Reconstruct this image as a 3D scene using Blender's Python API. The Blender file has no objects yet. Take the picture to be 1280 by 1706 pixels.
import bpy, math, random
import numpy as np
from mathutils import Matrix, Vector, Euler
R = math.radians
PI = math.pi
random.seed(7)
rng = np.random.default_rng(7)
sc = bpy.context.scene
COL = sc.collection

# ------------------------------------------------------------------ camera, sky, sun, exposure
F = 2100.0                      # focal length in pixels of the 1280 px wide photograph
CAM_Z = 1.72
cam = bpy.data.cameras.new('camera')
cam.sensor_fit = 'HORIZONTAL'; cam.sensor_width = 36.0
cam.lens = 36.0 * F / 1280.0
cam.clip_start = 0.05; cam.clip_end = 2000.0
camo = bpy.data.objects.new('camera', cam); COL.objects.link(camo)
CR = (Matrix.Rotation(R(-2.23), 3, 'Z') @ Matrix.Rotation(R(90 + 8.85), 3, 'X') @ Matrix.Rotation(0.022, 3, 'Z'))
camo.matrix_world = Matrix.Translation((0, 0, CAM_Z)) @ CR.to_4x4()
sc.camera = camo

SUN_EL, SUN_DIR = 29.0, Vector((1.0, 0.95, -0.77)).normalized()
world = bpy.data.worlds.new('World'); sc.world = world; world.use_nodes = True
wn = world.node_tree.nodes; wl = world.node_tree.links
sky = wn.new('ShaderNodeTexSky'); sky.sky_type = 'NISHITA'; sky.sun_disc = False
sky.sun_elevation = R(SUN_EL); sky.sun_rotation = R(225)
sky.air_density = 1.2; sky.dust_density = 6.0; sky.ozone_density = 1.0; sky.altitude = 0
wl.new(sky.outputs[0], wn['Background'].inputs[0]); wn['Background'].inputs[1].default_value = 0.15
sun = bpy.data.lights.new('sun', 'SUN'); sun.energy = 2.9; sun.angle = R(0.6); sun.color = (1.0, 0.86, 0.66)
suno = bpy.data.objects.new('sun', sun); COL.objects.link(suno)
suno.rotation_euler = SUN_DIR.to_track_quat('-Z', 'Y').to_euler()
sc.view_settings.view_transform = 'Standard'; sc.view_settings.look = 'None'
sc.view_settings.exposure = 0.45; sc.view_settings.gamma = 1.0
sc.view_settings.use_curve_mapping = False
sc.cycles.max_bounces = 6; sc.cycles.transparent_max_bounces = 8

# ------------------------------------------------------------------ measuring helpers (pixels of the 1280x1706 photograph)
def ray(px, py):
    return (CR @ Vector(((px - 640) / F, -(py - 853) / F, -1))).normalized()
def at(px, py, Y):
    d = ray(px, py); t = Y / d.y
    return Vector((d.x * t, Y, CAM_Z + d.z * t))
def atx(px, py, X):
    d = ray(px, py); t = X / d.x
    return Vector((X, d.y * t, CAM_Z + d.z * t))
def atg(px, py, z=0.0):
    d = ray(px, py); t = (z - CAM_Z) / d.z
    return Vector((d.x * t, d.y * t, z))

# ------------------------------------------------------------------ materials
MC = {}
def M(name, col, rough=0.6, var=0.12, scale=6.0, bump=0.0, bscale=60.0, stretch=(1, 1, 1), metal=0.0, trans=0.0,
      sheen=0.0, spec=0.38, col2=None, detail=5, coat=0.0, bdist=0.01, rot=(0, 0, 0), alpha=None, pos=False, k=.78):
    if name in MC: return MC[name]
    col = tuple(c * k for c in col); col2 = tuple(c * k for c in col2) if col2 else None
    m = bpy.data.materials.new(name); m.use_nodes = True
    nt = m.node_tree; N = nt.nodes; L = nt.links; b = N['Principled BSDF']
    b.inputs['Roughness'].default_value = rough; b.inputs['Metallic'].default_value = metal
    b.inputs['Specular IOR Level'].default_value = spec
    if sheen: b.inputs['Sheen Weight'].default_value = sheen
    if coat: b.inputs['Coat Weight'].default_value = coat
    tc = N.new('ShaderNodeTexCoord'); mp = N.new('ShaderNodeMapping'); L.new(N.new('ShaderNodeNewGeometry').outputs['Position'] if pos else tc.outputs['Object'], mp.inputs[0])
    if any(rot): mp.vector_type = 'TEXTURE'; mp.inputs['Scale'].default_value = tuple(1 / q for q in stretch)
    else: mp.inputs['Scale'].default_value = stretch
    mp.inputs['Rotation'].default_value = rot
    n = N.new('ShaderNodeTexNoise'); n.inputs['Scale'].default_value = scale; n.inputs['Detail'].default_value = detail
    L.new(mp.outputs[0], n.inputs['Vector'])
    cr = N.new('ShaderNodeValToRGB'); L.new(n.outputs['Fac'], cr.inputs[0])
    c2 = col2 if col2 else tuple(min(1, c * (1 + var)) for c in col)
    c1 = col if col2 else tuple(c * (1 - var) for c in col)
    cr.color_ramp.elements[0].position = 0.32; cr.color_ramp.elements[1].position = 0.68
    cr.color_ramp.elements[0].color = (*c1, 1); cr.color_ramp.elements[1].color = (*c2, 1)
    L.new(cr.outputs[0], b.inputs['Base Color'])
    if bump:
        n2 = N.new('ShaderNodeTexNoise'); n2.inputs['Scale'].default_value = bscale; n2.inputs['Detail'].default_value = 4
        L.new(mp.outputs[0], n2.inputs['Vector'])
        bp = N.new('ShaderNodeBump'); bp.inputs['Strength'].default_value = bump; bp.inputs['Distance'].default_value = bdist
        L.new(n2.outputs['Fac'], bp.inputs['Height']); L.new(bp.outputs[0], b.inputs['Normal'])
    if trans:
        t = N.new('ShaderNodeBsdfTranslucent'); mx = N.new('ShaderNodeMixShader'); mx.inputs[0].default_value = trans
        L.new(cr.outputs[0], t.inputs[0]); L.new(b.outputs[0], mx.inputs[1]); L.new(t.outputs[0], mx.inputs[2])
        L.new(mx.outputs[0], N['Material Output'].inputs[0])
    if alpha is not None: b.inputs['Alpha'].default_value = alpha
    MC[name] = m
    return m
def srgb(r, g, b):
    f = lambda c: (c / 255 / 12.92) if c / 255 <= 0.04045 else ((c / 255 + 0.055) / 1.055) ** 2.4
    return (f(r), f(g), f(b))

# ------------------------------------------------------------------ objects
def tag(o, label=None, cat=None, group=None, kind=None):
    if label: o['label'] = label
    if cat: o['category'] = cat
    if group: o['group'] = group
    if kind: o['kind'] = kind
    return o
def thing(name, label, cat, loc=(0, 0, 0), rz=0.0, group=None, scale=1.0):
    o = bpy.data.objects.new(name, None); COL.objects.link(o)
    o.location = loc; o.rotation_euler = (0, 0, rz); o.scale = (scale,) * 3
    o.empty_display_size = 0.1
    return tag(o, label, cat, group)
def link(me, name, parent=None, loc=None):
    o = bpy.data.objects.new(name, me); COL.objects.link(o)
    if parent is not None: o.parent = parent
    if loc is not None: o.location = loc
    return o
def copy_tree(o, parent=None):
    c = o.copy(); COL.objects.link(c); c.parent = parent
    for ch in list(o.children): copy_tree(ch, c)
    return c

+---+

# Aim of the task:
What is needed is an exact copy of the lines from the start of the listing through the line where "COL = sc.collection" sits, please, both end lines included and nothing more.

# Answer for this exercise:
Reconstruct this image as a 3D scene using Blender's Python API. The Blender file has no objects yet. Take the picture to be 1280 by 1706 pixels.
import bpy, math, random
import numpy as np
from mathutils import Matrix, Vector, Euler
R = math.radians
PI = math.pi
random.seed(7)
rng = np.random.default_rng(7)
sc = bpy.context.scene
COL = sc.collection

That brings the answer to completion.